* [Set task] Within the material below, locate the line with "Write part 3" and the line with "return me, mats", then return those two lines and all lines between them, exactly as written.

(3D scene scripts)
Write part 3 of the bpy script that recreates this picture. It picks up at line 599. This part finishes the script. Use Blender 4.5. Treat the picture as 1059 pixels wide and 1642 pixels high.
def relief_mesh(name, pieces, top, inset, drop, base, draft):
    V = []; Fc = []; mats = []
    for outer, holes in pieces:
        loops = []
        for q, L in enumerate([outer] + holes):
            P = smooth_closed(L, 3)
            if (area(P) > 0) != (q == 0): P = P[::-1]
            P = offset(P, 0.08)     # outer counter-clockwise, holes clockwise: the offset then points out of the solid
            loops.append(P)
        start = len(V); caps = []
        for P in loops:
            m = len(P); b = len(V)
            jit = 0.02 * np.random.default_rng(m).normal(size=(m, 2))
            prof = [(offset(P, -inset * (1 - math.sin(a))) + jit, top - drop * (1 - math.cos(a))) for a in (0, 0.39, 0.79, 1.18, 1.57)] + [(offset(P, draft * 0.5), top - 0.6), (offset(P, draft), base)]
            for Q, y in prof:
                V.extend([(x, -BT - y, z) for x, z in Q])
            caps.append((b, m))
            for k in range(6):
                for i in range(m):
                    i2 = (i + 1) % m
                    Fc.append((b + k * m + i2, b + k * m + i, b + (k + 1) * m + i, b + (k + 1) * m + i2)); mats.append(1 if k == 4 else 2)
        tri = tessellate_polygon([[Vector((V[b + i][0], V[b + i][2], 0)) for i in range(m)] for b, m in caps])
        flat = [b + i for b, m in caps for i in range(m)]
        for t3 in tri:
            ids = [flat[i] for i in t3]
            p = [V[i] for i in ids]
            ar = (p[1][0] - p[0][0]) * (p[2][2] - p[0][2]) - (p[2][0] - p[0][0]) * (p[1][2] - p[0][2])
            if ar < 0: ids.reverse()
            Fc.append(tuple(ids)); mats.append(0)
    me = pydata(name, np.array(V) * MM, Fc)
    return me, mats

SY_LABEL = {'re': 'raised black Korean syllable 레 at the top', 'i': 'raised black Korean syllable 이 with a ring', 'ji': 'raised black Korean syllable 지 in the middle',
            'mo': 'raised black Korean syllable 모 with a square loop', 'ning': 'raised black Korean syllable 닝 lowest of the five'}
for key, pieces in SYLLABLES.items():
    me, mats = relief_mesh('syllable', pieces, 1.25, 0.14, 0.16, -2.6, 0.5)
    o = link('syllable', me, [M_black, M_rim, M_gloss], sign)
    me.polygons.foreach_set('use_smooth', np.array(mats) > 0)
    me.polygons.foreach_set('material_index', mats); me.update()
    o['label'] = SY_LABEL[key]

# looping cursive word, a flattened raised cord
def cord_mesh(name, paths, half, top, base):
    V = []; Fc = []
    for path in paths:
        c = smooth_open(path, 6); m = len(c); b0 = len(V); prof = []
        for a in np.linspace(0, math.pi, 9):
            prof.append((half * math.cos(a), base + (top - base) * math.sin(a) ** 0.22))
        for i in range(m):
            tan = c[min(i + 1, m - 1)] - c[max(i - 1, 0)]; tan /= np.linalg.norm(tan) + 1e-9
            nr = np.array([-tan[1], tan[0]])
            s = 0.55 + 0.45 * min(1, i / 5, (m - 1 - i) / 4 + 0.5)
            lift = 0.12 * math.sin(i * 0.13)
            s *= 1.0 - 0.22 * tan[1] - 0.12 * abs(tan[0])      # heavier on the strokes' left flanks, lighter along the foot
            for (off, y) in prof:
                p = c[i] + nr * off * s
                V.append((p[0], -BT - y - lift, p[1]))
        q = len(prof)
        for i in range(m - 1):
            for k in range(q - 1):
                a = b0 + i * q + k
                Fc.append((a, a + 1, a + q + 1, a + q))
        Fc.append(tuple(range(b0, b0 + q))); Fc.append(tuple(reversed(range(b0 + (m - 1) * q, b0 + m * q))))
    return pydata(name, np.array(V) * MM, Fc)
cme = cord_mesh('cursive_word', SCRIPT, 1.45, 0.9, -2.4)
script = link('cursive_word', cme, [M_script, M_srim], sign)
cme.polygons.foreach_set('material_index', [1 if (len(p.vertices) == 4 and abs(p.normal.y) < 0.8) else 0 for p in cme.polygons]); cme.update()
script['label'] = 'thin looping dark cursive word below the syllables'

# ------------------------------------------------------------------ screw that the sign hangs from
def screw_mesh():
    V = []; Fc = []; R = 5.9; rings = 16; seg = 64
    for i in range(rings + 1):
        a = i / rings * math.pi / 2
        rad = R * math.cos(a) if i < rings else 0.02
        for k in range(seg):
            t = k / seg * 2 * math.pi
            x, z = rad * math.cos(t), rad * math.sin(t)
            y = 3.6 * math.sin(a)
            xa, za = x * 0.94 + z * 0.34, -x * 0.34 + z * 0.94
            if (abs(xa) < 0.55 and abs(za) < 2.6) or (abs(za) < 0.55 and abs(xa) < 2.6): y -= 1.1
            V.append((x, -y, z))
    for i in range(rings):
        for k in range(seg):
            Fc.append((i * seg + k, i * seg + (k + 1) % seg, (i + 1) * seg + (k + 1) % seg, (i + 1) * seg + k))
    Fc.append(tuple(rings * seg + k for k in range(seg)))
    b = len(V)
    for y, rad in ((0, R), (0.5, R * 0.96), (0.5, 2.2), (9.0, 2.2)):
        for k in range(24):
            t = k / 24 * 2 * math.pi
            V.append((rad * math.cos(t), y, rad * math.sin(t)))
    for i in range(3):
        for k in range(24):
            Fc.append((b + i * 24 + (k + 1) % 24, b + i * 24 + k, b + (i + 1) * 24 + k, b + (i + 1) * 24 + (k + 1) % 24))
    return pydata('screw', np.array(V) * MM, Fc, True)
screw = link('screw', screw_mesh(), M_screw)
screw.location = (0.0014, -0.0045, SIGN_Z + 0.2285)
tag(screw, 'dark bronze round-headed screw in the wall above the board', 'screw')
---
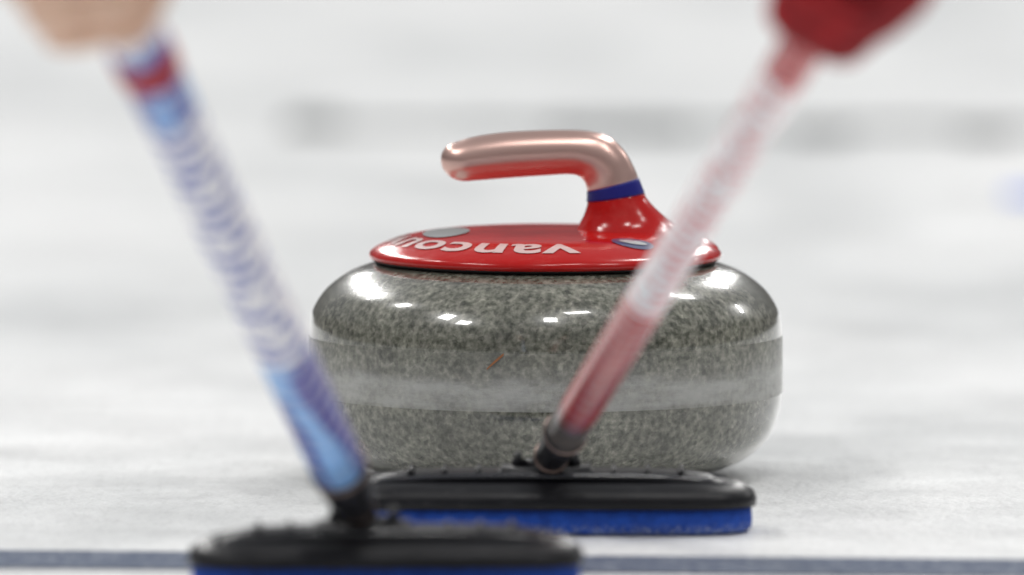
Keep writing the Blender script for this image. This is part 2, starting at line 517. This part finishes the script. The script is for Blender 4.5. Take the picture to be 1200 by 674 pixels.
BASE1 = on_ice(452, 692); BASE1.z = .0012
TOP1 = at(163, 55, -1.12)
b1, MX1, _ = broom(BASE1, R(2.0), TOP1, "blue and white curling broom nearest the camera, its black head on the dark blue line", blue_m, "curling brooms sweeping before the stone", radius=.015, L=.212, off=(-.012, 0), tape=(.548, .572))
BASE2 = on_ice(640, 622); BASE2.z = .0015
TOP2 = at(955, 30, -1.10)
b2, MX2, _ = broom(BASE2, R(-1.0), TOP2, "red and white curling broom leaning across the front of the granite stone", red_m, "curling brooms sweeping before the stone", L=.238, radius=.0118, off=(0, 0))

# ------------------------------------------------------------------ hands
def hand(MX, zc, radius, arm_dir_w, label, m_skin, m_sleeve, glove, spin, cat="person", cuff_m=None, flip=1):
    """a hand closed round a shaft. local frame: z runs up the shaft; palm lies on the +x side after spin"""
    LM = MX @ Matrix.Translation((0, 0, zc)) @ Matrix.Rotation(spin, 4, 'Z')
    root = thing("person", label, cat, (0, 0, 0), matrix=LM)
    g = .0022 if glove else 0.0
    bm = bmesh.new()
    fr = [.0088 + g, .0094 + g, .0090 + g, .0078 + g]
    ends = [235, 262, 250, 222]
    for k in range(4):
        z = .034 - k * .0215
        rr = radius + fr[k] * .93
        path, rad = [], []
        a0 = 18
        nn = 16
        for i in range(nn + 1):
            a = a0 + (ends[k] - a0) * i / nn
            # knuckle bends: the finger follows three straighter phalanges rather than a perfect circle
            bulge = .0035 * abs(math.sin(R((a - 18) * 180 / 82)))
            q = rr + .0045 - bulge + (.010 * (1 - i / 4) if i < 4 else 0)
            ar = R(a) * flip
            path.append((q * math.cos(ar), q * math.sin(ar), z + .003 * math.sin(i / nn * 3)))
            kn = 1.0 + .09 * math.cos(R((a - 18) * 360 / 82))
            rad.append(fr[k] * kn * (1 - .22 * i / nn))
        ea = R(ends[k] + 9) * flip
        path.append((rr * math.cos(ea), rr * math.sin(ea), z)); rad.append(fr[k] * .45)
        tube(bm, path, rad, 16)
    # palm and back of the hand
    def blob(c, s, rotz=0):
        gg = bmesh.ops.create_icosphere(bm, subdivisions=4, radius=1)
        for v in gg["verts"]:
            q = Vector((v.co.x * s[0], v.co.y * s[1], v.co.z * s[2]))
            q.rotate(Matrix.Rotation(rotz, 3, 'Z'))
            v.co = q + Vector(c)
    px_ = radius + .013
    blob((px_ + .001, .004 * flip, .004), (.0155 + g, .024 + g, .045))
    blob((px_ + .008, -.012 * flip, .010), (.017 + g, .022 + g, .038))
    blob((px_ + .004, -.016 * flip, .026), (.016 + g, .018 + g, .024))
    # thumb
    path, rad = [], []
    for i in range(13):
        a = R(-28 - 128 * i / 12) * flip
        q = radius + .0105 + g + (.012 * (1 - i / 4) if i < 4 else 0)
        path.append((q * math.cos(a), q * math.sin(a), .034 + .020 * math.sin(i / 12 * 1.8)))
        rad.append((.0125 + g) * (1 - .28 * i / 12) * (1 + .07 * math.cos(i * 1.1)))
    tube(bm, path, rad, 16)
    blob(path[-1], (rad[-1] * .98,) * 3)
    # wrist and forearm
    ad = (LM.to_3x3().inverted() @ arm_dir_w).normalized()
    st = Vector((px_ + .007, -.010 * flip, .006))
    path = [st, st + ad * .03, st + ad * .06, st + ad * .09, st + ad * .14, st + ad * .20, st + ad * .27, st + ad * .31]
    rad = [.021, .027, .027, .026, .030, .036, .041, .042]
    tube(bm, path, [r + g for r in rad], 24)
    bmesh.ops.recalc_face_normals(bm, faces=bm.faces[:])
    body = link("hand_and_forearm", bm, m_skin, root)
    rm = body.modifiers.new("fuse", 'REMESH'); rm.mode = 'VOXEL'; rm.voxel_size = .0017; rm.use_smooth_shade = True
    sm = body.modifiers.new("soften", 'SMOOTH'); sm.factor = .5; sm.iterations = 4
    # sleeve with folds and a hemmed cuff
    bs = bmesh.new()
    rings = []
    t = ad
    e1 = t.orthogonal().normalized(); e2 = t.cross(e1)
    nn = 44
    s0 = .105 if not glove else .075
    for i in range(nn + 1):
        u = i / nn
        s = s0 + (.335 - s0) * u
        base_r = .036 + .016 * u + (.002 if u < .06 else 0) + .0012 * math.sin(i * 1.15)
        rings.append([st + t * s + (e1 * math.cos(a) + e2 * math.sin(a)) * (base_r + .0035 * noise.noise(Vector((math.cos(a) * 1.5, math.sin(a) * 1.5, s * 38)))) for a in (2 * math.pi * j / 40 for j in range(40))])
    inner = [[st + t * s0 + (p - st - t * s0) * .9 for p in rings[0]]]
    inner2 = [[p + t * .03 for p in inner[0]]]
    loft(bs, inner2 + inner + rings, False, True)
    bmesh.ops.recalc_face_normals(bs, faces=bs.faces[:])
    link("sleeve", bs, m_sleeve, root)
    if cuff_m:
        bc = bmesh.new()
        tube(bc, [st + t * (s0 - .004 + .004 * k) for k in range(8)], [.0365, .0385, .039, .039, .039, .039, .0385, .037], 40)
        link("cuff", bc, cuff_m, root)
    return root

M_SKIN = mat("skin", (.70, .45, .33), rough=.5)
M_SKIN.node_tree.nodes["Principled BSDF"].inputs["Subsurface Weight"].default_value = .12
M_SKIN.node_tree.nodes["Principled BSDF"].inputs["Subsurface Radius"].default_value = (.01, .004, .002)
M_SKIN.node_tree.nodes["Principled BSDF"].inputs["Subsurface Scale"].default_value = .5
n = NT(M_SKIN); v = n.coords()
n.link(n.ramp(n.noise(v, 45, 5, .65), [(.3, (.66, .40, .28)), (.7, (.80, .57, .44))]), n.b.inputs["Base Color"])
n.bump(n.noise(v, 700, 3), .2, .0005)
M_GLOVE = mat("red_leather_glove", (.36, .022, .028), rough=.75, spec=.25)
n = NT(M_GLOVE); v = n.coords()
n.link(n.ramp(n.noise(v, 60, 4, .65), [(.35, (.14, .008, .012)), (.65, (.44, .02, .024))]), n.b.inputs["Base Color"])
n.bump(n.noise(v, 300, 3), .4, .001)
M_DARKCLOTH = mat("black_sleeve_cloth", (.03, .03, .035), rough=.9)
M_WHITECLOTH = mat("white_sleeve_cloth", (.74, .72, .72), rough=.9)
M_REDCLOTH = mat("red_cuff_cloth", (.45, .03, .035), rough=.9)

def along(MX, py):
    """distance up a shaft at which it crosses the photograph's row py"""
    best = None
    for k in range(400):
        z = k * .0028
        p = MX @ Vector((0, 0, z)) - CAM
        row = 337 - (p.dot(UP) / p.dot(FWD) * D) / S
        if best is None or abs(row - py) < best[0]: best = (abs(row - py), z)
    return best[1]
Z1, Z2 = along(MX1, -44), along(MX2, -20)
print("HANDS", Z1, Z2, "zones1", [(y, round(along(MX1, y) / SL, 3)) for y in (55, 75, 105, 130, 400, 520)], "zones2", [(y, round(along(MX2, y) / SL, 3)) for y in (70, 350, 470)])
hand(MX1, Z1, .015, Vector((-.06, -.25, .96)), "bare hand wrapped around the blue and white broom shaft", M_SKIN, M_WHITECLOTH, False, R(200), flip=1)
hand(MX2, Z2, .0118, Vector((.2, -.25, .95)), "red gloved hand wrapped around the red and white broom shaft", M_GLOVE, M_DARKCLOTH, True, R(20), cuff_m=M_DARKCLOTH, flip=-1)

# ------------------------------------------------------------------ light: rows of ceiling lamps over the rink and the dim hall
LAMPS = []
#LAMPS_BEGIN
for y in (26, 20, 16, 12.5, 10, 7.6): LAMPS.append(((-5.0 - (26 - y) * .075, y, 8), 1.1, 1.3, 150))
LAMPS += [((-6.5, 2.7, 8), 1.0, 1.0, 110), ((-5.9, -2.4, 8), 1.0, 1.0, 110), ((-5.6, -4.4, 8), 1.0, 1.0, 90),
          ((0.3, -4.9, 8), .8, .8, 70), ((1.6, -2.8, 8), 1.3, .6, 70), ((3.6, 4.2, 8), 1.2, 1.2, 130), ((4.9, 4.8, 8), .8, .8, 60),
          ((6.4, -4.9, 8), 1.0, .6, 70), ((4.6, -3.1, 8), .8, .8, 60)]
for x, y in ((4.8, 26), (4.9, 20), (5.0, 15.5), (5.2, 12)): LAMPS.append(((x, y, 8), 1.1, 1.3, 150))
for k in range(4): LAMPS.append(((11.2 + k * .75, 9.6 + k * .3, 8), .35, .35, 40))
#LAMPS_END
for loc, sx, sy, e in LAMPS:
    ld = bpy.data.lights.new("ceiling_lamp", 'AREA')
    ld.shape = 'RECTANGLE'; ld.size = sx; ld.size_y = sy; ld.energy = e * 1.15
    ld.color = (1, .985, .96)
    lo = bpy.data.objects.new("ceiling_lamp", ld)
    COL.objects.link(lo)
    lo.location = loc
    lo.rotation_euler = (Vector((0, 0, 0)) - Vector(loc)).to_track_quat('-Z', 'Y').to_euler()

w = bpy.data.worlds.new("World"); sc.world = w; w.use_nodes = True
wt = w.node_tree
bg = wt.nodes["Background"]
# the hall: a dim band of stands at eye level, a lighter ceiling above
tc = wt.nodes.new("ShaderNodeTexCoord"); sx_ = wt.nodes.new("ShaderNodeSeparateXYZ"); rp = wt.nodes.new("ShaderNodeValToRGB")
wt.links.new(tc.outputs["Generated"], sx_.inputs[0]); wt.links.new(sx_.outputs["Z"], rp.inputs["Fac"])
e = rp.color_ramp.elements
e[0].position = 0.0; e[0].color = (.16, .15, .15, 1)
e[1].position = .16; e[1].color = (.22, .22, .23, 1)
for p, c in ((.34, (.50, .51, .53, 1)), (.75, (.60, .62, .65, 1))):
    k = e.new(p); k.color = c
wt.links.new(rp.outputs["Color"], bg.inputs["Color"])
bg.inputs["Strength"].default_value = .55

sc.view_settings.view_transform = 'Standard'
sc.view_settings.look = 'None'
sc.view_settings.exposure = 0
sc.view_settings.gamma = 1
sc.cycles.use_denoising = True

* [Answer to the exercise]
Write part 3 of the bpy script that recreates this picture. It picks up at line 599. This part finishes the script. Use Blender 4.5. Treat the picture as 1059 pixels wide and 1642 pixels high.
def relief_mesh(name, pieces, top, inset, drop, base, draft):
    V = []; Fc = []; mats = []
    for outer, holes in pieces:
        loops = []
        for q, L in enumerate([outer] + holes):
            P = smooth_closed(L, 3)
            if (area(P) > 0) != (q == 0): P = P[::-1]
            P = offset(P, 0.08)     # outer counter-clockwise, holes clockwise: the offset then points out of the solid
            loops.append(P)
        start = len(V); caps = []
        for P in loops:
            m = len(P); b = len(V)
            jit = 0.02 * np.random.default_rng(m).normal(size=(m, 2))
            prof = [(offset(P, -inset * (1 - math.sin(a))) + jit, top - drop * (1 - math.cos(a))) for a in (0, 0.39, 0.79, 1.18, 1.57)] + [(offset(P, draft * 0.5), top - 0.6), (offset(P, draft), base)]
            for Q, y in prof:
                V.extend([(x, -BT - y, z) for x, z in Q])
            caps.append((b, m))
            for k in range(6):
                for i in range(m):
                    i2 = (i + 1) % m
                    Fc.append((b + k * m + i2, b + k * m + i, b + (k + 1) * m + i, b + (k + 1) * m + i2)); mats.append(1 if k == 4 else 2)
        tri = tessellate_polygon([[Vector((V[b + i][0], V[b + i][2], 0)) for i in range(m)] for b, m in caps])
        flat = [b + i for b, m in caps for i in range(m)]
        for t3 in tri:
            ids = [flat[i] for i in t3]
            p = [V[i] for i in ids]
            ar = (p[1][0] - p[0][0]) * (p[2][2] - p[0][2]) - (p[2][0] - p[0][0]) * (p[1][2] - p[0][2])
            if ar < 0: ids.reverse()
            Fc.append(tuple(ids)); mats.append(0)
    me = pydata(name, np.array(V) * MM, Fc)
    return me, mats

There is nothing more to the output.